You Can’t Build Trust in a Training Room: Why Leadership Behaviour Shapes Culture More Than Any Programme
The Gap Between What We Say and What People Experience
Organisations talk about trust, inclusion, and wellbeing more than ever.
There are strategies.
Frameworks.
Programmes.
Workshops.
And yet, many people inside organisations would quietly say:
“It doesn’t feel like that.”
There is a growing gap between:
What organisations say they value
What people actually experience
And this gap matters.
Because culture is not defined by intention.
It is defined by experience.
The Illusion of Progress: When Programmes Replace Practice
Let’s start with a difficult but necessary question:
Is inclusion created through a one-day course?
Or is it created through everyday behaviour?
Most organisations have invested in:
Inclusion training
Wellbeing initiatives
Leadership programmes
And these are not inherently wrong.
But they often create a false sense of progress.
Because delivering a programme is visible.
Changing behaviour is not.
It is far easier to say:
“We’ve delivered inclusion training.”
Than to ask:
“Do people actually feel included?”
This is where organisations unintentionally move into performative culture.
Where:
Activity replaces impact
Delivery replaces experience
Intent replaces reality
Trust: The Foundation We Underestimate
Trust is not a soft concept.
It is a performance driver.
According to Mayer, Davis & Schoorman (1995), trust is built on:
Ability
Integrity
Benevolence
When trust is high:
Decision-making speeds up
Collaboration improves
Accountability increases
When trust is low:
People protect themselves
Communication becomes guarded
Progress slows
And here’s the critical point:
Trust is not built through programmes.
It is built through consistency.
Through:
How leaders respond under pressure
How decisions are communicated
How people are treated when things go wrong
Psychological Safety: The Missing Link
Psychological safety (Edmondson, 1999) refers to a shared belief that it is safe to:
Speak up
Challenge
Admit mistakes
Without fear of embarrassment or punishment.

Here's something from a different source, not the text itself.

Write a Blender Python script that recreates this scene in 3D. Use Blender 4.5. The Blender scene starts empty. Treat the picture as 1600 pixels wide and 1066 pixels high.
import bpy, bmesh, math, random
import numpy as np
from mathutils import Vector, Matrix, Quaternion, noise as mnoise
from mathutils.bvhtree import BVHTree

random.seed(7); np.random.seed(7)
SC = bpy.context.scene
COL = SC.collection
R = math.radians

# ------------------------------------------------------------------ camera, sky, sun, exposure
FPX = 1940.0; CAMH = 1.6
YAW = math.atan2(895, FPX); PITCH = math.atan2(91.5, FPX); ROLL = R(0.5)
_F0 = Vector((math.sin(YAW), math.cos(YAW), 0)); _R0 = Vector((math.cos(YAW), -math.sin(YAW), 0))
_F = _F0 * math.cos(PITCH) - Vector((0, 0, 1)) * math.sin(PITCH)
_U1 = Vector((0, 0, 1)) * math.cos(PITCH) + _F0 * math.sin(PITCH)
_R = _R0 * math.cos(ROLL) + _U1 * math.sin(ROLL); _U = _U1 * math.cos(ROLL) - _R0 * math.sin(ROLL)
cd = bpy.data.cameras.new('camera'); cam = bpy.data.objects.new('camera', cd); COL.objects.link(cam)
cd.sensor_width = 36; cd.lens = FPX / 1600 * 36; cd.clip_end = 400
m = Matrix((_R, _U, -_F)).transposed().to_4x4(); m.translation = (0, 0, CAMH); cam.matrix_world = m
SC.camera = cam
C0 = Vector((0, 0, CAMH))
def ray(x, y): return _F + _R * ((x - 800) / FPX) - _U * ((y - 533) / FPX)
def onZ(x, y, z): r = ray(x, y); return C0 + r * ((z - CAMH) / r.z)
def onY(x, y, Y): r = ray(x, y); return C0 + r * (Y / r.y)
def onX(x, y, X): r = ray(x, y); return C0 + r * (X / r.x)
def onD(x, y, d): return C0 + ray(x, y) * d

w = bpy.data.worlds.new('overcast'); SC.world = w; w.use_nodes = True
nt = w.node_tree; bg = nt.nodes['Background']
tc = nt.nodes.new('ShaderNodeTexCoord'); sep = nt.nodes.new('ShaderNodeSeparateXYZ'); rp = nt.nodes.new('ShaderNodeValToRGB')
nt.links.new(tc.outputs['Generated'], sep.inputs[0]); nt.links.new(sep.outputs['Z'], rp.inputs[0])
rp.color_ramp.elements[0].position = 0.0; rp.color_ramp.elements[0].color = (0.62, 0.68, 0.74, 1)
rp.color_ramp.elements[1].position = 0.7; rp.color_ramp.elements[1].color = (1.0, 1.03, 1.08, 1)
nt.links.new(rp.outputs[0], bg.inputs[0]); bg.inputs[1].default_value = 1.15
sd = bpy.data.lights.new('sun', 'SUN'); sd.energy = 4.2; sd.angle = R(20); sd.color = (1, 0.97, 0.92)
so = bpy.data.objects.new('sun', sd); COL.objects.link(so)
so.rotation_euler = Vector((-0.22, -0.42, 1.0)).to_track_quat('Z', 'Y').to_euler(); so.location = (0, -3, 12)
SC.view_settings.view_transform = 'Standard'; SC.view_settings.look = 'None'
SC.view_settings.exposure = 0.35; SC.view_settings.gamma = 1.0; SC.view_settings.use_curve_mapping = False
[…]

In psychologically safe environments:
Learning increases
Innovation improves
Errors are surfaced early
In low psychological safety environments:
Silence increases
Risk is hidden
Problems escalate
And yet, many organisations attempt to build psychological safety through training.
But safety is not taught.
It is experienced.
Survival Mode: Why People Shift from “We” to “I”
One of the most important—and often overlooked—insights from research into high-pressure environments is this:
When people are under sustained pressure, they enter survival mode.
This is not metaphorical.
It is physiological.
The nervous system shifts into a fight or flight state, prioritising:
Immediate safety
Threat detection
Self-preservation
In this state:
Cognitive capacity reduces
Emotional regulation decreases
Social connection weakens
And critically:
👉 Collaboration drops.
People shift from:
Collective thinking (“we”)
ToIndividual protection (“I”)
This is why, in pressured environments, you see:
Reduced patience
Increased conflict
Less willingness to help others
Not because people don’t care.
But because they are trying to cope.
Leadership Behaviour: The Real Culture Builder
If trust, inclusion, and psychological safety are not built through programmes…
Where are they built?
👉 In leadership behaviour.
Everyday moments matter more than formal interventions.
Culture is shaped when leaders:
Respond to challenge with openness rather than defensiveness
Allow space for different perspectives
Communicate clearly and consistently
Show fairness in decision-making
Model boundaries and respect
These behaviours send signals.
And people respond to signals.
When Leadership Defaults to Policy Over Judgement
Another pattern often seen in low-trust environments is an over-reliance on policy.
Policies are important.
They provide structure.
Consistency.
Protection.
But they are not leadership.
When leaders rely solely on policy:
Context is lost
Human judgement is reduced
Relationships weaken
And trust declines.
Strong leadership requires:
Confidence
Emotional intelligence
Communication skills
Judgement
Not just compliance.
The Consequences of Misalignment in Culture
When trust, psychological safety, and leadership behaviour are misaligned:
You see:
Low accountability
Reduced engagement
Increased conflict
Slower decision-making
Higher stress
And organisations often respond with…
More programmes.
But the issue is not a lack of intervention.
It is a lack of alignment.
A Shift in Approach: From Programmes to Practice
To create meaningful change, organisations must shift from:
👉 Programme-based solutions
To
👉 Practice-based leadership
This means:
Embedding behaviours into everyday work
Aligning leadership expectations
Creating consistency across teams
Reinforcing desired behaviours daily
Not annually.
What Leaders Need to Do Differently
Model trust-building behaviour
Create psychologically safe environments
Communicate with clarity and consistency
Use judgement alongside policy
Focus on lived experience, not delivered activity
Conclusion: Culture Is What People Experience
Organisations don’t build culture through what they say.
They build culture through what people experience.
And if that experience does not reflect:
Trust
Inclusion
Psychological safety
Then no programme will compensate. Because in the end: You cannot build trust in a training room.
You build it in the moments that matter most.